The new polling last week showed the grip of disinformation on a significant portion of the American electorate, which has helped fuel the drive to roll back voting rights in Republican-controlled legislatures around the country.

A new report last week from the Brennan Center for Justice found that at least 14 states have already enacted more than 20 laws making it harder for Americans to vote. At least 61 bills with restrictive provisions are moving through 18 state legislatures, according to the Brennan Center report, and at least 389 restrictive bills have been introduced in 48 of the 50 states during the 2021 legislative sessions.

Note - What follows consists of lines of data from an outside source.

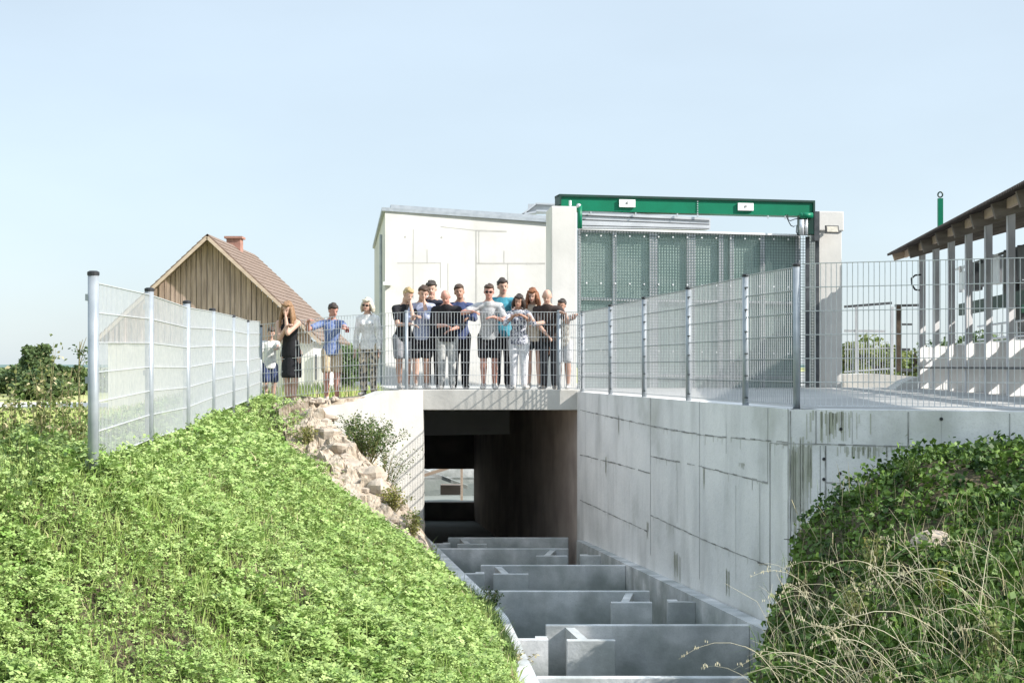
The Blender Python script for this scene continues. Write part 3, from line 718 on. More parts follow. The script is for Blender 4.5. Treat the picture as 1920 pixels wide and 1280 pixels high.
mb = MB(); a = Vector((XE(9.5)+.30, 9.5, -.02)); b = Vector((XE(27)+.30, 27, -.02)); mb.beam(a, b, .03, .03)
mb.build('outer_rail', M_dsteel, sh)
mb = MB()
for y in (26.9, 22, 17, 12):
    p = Vector((XE(y), y, 0))+us*3.3; mb.obox(p+Vector((0,0,1.35)), us*.08, ut*.08, (0,0,1.75))
mb.build('rear_column', M_concW, sh)
for q_, y in enumerate(np.arange(18.6, 28.0, .95)):
    p = Vector((XE(y)+1.30, y, 1.62)); m5 = MB(); m5.obox(p, us*.07, ut*random.uniform(.22,.36), (0,0,random.uniform(.16,.27))); m5.tube([p+ut*.42+Vector((0,0,-.2)), p+ut*.42+Vector((0,0,.3))], .05, 8)
    m5.beam(p+Vector((0,0,.27)), p+ut*.95+Vector((0,0,.27)), .04, .04); m5.build('drive_box', M_dsteel if q_ % 3 else M_alu, sh)
# machinery inside
mc = empty('machine', (XE(22)+1.8, 22, G), 'green and black rake machine standing under the shed roof', 'machine')
mb = MB(); a = Vector((XE(12)+1.9,12,1.02)); b = Vector((XE(26)+1.9,26,1.02)); mb.beam(a, b, .14, .18); mb.build('beam', M_green, mc)
for y in (16.9, 18.2, 19.6, 20.9, 22.3, 23.6, 25.2):
    p = Vector((XE(y)+1.9, y, 0)); mb = MB(); mb.obox(p+Vector((0,0,.95)), (.10,0,0), (0,.22,0), (0,0,.55)); mb.tube([p+Vector((-.3,0,1.35)), p+Vector((.3,0,1.35))], .14, 12)
    mb.tube([p+Vector((-.1,-.2,.6)), p+Vector((-.28,-.25,.85)), p+Vector((-.15,-.2,1.1))], .014, 6)
    mb.build('drive_unit', M_dsteel, mc)
    mb = MB(); mb.tube([p+Vector((-.05,-.3,1.62)), p+Vector((-.05,.3,1.62))], .07, 10); mb.build('cylinder', M_alu, mc)
for y in np.arange(13.2, 27.5, 1.3):
    p = Vector((XE(y)+3.0, y, 0)); mb = MB(); h_ = random.uniform(.3,.55); mb.obox(p+Vector((0,0,1.25)), (.12,0,0), (0,random.uniform(.2,.4),0), (0,0,h_)); mb.tube([p+Vector((-.2,0,1.5)), p+Vector((.2,0,1.5))], .16, 12)
    mb.obox(p+Vector((0,.5,1.75)), (.05,0,0),(0,.5,0),(0,0,.04)); mb.build('drive_unit', M_dsteel, mc)
mb = MB()
for z in (.75, .5): mb.tube([Vector((XE(14)+1.5,14,z)), Vector((XE(27)+1.5,27,z))], .02, 6)
for y in np.arange(14, 27, 1.1): mb.tube([Vector((XE(y)+1.5,y,G)), Vector((XE(y)+1.5,y,.76))], .018, 6)
mb.build('guard_rail', M_alu, mc)
cb = MB(); c = [(1727,515),(1716,516),(1709,522),(1710,534),(1716,543),(1724,544)]
cb.tube([P(x,y,26.4) for x, y in c], .018, 6); cb.build('cable', M_black, label='loose black cable loop hanging off the first shed column', cat='cable')
gpole = empty('green_post', P(1763,446,27.5), 'green steel post with a ring on top rising behind the shed roof', 'post')
mb = MB(); mb.beam(P(1763,372,27.5), P(1763,446,27.5), .095, .06, up=(0,1,0)); mb.build('shaft', M_green, gpole)
mb = MB(); c = P(1763,365,27.5); mb.tube([c+Vector((.045*math.cos(a), 0, .05*math.sin(a))) for a in np.linspace(0, 2*math.pi, 15)], .015, 6); mb.build('ring', M_dgreen, gpole)

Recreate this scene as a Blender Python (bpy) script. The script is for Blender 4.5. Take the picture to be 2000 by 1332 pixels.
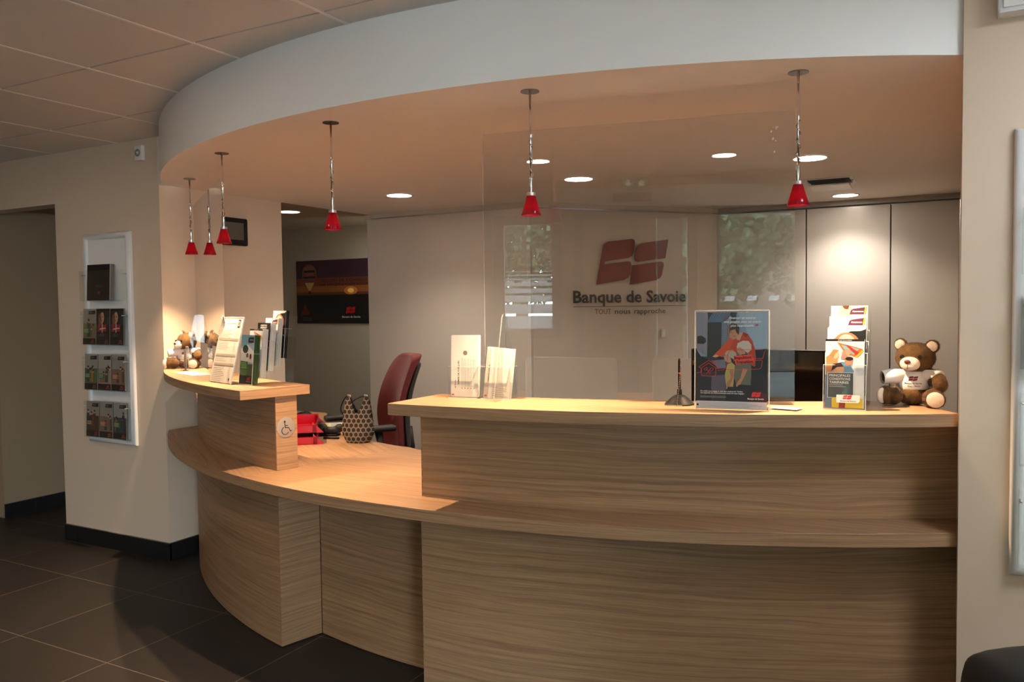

As the legislative session winds to a close in Texas, House and Senate Republicans brokered a deal Saturday on legislation that would make mail-in voting more difficult and do away with the after-hours and drive through voting that gave greater access to the polls to shift workers and Black and Latino voters in the Houston area during the 2020 election. The final language for Senate Bill 7 must still clear both chambers before it can be sent to Republican Gov. Greg Abbott, who is expected to sign it.

Fair Fight Action, the voting rights group started by former Georgia gubernatorial candidate Stacey Abrams, called Senate Bill 7 “an extreme bill” that “attacks the freedom to vote from almost every angle imaginable” while empowering partisan poll watchers and making it easier to overturn elections.

The federal “For the People Act,” which passed the US House earlier this year, would create national voting standards that would supersede the kinds of restrictive measures that lawmakers in Texas and other states are trying to put in place, but the bill has been criticized by congressional Republicans as a power grab.

Even some Senate Democrats have signaled their concerns with the sweeping voting rights and ethics legislation. Among them is West Virginia Sen. Joe Manchin, who has made it clear that he will not back S1 — much less agree to blow up the Senate filibuster rules as some Democrats have suggested to get the bill through Congress.

Manchin was pressed again last week about whether he’d be willing to do away with the filibuster — as the failure of the January 6 commission served as the latest example of the inability of Democrats to advance their agenda with it in place.

“I’m not ready to destroy our government, no,” he told reporters. “It’s time to come together.”

But there are few signs lawmakers are willing to do that as the midterms draw closer.